TASK GOAL →
The listing must be reproduced in full, exactly as it stands.

────────────────────────────────────────

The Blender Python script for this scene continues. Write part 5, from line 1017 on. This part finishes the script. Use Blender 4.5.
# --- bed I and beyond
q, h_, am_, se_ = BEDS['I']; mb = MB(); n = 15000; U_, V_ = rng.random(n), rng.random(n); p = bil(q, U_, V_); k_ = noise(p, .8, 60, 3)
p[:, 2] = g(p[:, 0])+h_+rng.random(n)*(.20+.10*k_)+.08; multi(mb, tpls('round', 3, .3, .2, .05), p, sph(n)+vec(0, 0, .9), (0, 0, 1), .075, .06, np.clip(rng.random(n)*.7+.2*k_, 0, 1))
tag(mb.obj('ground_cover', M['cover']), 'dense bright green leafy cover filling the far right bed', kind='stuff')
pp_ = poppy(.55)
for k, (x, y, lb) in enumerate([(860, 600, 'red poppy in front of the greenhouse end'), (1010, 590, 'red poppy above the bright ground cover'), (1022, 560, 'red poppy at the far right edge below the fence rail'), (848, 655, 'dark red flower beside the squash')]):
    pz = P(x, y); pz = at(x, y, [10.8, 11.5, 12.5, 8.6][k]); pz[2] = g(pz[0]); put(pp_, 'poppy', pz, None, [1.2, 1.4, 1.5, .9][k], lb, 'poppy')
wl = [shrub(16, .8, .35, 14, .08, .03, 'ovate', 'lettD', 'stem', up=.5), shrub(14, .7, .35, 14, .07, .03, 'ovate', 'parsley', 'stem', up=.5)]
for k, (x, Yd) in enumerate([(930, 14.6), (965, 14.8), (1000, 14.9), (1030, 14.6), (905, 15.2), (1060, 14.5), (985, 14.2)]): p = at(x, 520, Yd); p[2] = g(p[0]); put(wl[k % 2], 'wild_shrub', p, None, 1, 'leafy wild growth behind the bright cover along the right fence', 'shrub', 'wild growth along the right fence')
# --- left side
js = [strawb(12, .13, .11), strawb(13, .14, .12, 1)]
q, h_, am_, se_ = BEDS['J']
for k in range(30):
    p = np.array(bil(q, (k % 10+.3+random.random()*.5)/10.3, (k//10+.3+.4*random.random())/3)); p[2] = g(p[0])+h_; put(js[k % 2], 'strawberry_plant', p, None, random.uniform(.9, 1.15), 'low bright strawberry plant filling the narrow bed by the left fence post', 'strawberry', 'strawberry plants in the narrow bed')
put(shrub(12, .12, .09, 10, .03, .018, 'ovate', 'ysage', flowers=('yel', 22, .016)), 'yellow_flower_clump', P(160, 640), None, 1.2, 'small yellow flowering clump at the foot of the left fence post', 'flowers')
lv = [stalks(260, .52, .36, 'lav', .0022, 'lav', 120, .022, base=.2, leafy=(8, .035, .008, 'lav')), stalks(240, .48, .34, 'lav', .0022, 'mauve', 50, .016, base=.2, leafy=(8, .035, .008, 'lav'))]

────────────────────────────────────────

FINAL RESULT →
The Blender Python script for this scene continues. Write part 5, from line 1017 on. This part finishes the script. Use Blender 4.5.
# --- bed I and beyond
q, h_, am_, se_ = BEDS['I']; mb = MB(); n = 15000; U_, V_ = rng.random(n), rng.random(n); p = bil(q, U_, V_); k_ = noise(p, .8, 60, 3)
p[:, 2] = g(p[:, 0])+h_+rng.random(n)*(.20+.10*k_)+.08; multi(mb, tpls('round', 3, .3, .2, .05), p, sph(n)+vec(0, 0, .9), (0, 0, 1), .075, .06, np.clip(rng.random(n)*.7+.2*k_, 0, 1))
tag(mb.obj('ground_cover', M['cover']), 'dense bright green leafy cover filling the far right bed', kind='stuff')
pp_ = poppy(.55)
for k, (x, y, lb) in enumerate([(860, 600, 'red poppy in front of the greenhouse end'), (1010, 590, 'red poppy above the bright ground cover'), (1022, 560, 'red poppy at the far right edge below the fence rail'), (848, 655, 'dark red flower beside the squash')]):
    pz = P(x, y); pz = at(x, y, [10.8, 11.5, 12.5, 8.6][k]); pz[2] = g(pz[0]); put(pp_, 'poppy', pz, None, [1.2, 1.4, 1.5, .9][k], lb, 'poppy')
wl = [shrub(16, .8, .35, 14, .08, .03, 'ovate', 'lettD', 'stem', up=.5), shrub(14, .7, .35, 14, .07, .03, 'ovate', 'parsley', 'stem', up=.5)]
for k, (x, Yd) in enumerate([(930, 14.6), (965, 14.8), (1000, 14.9), (1030, 14.6), (905, 15.2), (1060, 14.5), (985, 14.2)]): p = at(x, 520, Yd); p[2] = g(p[0]); put(wl[k % 2], 'wild_shrub', p, None, 1, 'leafy wild growth behind the bright cover along the right fence', 'shrub', 'wild growth along the right fence')
# --- left side
js = [strawb(12, .13, .11), strawb(13, .14, .12, 1)]
q, h_, am_, se_ = BEDS['J']
for k in range(30):
    p = np.array(bil(q, (k % 10+.3+random.random()*.5)/10.3, (k//10+.3+.4*random.random())/3)); p[2] = g(p[0])+h_; put(js[k % 2], 'strawberry_plant', p, None, random.uniform(.9, 1.15), 'low bright strawberry plant filling the narrow bed by the left fence post', 'strawberry', 'strawberry plants in the narrow bed')
put(shrub(12, .12, .09, 10, .03, .018, 'ovate', 'ysage', flowers=('yel', 22, .016)), 'yellow_flower_clump', P(160, 640), None, 1.2, 'small yellow flowering clump at the foot of the left fence post', 'flowers')
lv = [stalks(260, .52, .36, 'lav', .0022, 'lav', 120, .022, base=.2, leafy=(8, .035, .008, 'lav')), stalks(240, .48, .34, 'lav', .0022, 'mauve', 50, .016, base=.2, leafy=(8, .035, .008, 'lav'))]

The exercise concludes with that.